7. Il n'y avait rien dans les traditions des Lacédémoniens dont dépendît plus leur réputation, ni dont ils eussent pu souffrir plus de blâme et de honte que d'être surpris à voler. Je suis tellement persuadé de la grandeur de ces hommes-là, que non seulement il ne me semble pas, à la différence de Bodin, que cette histoire soit incroyable, mais que je ne la trouve même pas si étrange ni extraordinaire. L'histoire de Sparte est pleine de tas d'exemples plus rudes et plus extraordinaires : à ce compte-là, elle tiendrait toute entière du miracle !

8. A propos du vol, Ammien Marcellin raconte que de son temps on n'avait encore jamais pu trouver aucun supplice capable de forcer les Égyptiens surpris en train de commettre un tel méfait — fort répandu chez eux — à dire même simplement leur nom.

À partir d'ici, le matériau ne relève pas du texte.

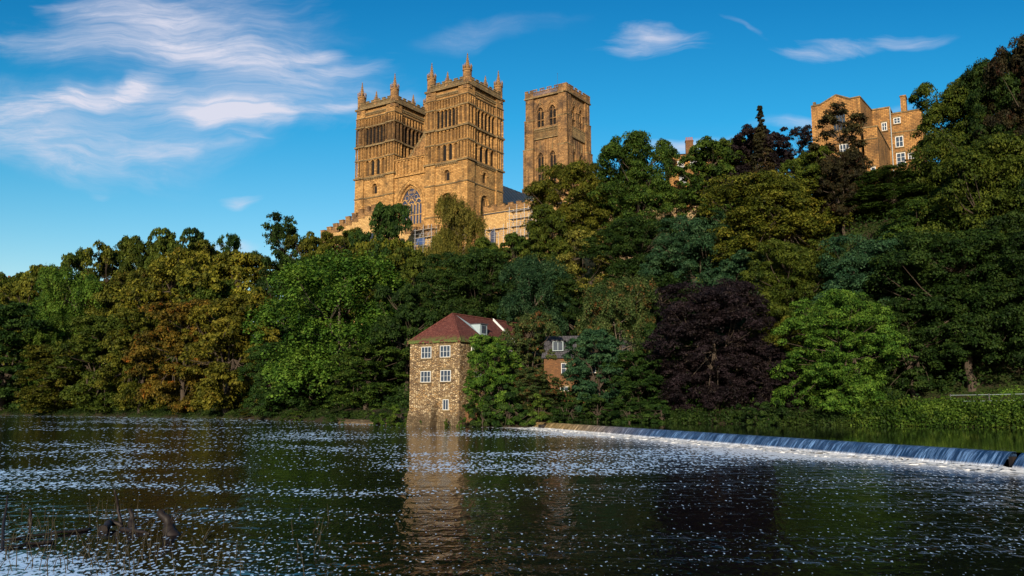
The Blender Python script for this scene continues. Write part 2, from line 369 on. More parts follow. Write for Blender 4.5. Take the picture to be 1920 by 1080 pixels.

9. Un paysan espagnol674 que l'on avait soumis à la question pour lui faire donner les noms de ses complices dans le meurtre du préteur Lucius Pison, criait à ses amis, au milieu des tortures, de ne pas bouger, qu'ils pouvaient rester près de lui en toute sécurité, que la douleur ne parviendrait pas à lui arracher le moindre aveu. On n'en put rien tirer d'autre le premier jour ; et le lendemain, comme on le ramenait pour recommencer à le torturer, s'arrachant brutalement des mains de ses gardiens, il se fracassa la tête contre un mur, et en mourut.